Das war mit der SPD nicht zu machen. Sie bestand auf einer erneuten Verlängerung um ein Jahr, ließ sich aber darauf ein, zur IMK eine aktualisierte Sicherheitseinschätzung der Bundesregierung einzuholen. Doch die zu erstellen, fällt dem Auswärtigen Amt schwer. Es gibt keine deutsche Botschaft in Damaskus, und Teile auch des nicht mehr umkämpften Gebietes sind so schwer zugänglich, dass auch UN-Hilfslieferungen seit Monaten nicht ankommen.

Allerdings haben sich Bund und Länder darauf verständigt, Abschiebungen nach Afghanistan wieder aufzunehmen, obwohl auch von dort immer wieder von schweren Kämpfen und Anschlägen berichtet wird. Auch hier fällt es der Regierung schwer, auf Nachfrage die Regionen zu nennen, die für eine Rückkehr von Flüchtlingen sicher genug sind.

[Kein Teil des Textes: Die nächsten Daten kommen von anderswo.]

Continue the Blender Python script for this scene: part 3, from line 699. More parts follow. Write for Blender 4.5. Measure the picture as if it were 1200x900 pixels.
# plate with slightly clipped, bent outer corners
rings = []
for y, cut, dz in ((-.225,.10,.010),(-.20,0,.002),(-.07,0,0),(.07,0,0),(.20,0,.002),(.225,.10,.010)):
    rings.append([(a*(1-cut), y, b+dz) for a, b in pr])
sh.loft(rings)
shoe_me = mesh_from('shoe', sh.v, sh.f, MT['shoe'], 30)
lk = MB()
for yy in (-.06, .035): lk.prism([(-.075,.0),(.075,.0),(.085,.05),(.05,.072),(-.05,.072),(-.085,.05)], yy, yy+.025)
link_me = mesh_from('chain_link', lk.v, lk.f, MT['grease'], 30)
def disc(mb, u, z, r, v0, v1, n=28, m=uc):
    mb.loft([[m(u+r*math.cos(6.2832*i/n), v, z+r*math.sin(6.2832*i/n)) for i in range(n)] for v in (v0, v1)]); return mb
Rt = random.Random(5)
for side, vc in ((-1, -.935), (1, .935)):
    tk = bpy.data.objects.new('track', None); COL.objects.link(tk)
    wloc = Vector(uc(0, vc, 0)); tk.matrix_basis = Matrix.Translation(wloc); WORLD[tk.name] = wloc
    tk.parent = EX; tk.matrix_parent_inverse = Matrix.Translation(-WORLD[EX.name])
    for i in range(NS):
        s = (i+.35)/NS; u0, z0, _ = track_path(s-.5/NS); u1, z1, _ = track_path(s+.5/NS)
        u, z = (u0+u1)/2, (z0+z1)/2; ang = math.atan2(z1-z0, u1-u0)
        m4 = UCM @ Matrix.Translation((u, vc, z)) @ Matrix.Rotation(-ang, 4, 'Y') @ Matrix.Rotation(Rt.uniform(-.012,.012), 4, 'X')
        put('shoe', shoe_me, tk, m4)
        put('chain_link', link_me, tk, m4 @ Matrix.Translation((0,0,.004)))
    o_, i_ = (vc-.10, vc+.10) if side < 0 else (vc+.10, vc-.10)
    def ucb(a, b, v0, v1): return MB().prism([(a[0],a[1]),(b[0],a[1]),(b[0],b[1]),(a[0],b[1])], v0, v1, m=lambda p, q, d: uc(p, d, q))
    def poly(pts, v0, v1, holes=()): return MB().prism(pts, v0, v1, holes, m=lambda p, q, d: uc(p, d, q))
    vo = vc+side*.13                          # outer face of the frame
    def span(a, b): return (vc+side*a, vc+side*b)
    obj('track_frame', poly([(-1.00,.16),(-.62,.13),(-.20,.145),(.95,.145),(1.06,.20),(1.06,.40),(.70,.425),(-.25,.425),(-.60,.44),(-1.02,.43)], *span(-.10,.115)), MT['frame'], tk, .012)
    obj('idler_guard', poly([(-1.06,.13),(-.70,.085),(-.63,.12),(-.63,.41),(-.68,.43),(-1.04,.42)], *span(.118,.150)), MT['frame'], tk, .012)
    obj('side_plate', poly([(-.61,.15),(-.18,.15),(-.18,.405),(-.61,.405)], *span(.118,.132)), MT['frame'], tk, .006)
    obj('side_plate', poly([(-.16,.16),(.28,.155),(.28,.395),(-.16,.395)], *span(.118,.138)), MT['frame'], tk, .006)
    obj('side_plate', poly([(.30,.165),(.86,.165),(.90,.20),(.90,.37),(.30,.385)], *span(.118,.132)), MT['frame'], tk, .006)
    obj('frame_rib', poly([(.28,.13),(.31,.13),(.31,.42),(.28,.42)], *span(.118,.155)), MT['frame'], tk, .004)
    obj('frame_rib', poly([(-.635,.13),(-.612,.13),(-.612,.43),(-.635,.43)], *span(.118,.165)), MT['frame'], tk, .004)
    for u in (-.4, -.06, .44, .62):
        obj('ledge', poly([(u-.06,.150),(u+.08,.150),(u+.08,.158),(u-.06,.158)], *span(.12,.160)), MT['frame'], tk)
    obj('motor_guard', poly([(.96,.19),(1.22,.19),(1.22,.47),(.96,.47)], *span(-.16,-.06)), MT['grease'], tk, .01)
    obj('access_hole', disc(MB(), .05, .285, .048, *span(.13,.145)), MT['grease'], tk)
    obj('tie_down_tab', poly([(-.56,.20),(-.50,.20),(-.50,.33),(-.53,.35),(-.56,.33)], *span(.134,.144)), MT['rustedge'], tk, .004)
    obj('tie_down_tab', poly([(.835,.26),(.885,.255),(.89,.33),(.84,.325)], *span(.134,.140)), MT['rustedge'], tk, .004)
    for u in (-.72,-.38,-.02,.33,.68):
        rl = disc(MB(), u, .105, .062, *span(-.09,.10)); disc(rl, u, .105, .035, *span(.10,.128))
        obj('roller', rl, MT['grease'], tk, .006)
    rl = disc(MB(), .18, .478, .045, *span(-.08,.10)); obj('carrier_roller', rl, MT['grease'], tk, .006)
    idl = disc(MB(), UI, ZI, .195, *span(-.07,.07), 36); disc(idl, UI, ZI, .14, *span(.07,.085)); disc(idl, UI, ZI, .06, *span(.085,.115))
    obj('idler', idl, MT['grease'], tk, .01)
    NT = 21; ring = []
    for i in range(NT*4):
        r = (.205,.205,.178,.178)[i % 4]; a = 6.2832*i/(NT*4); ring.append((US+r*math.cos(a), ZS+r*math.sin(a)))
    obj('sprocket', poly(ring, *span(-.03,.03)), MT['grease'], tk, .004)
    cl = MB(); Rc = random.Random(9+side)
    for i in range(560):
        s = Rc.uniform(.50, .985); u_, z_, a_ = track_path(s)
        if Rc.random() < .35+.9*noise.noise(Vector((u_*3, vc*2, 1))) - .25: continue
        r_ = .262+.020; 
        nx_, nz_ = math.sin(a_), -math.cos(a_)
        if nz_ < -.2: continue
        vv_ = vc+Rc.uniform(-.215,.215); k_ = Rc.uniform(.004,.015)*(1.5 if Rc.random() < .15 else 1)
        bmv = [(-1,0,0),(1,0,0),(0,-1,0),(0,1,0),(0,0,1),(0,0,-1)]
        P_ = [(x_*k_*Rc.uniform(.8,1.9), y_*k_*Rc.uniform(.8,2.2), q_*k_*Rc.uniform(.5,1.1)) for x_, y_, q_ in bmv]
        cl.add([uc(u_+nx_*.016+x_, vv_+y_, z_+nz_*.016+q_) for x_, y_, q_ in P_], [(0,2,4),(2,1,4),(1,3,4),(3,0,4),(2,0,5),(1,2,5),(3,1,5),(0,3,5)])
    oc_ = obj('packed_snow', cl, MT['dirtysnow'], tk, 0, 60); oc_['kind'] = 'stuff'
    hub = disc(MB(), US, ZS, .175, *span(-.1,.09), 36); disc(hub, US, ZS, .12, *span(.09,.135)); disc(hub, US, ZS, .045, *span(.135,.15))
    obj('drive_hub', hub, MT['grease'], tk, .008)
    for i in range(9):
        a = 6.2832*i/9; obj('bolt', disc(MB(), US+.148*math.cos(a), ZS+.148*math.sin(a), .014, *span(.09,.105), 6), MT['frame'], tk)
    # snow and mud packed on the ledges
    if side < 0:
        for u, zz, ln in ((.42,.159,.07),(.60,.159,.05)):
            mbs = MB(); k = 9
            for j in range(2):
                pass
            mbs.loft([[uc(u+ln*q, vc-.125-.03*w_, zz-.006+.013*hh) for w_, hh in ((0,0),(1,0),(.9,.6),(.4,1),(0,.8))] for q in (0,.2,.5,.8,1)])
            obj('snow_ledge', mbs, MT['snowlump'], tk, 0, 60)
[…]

Dennoch startete auch in dieser Woche wieder ein Flieger mit 42 Männern an Bord, die nach Auskunft des Bundesinnenministeriums nach drei Kriterien ausgesucht worden waren: Straftäter, Gefährder und so genannte „Identitätstäuscher“, also Afghanen, die unter falschen oder gefälschten Angaben Schutz gesucht hatten. In der Sammelabschiebung mit Personen aus neun Bundesländern waren auch zehn, die direkt aus der Haft kamen.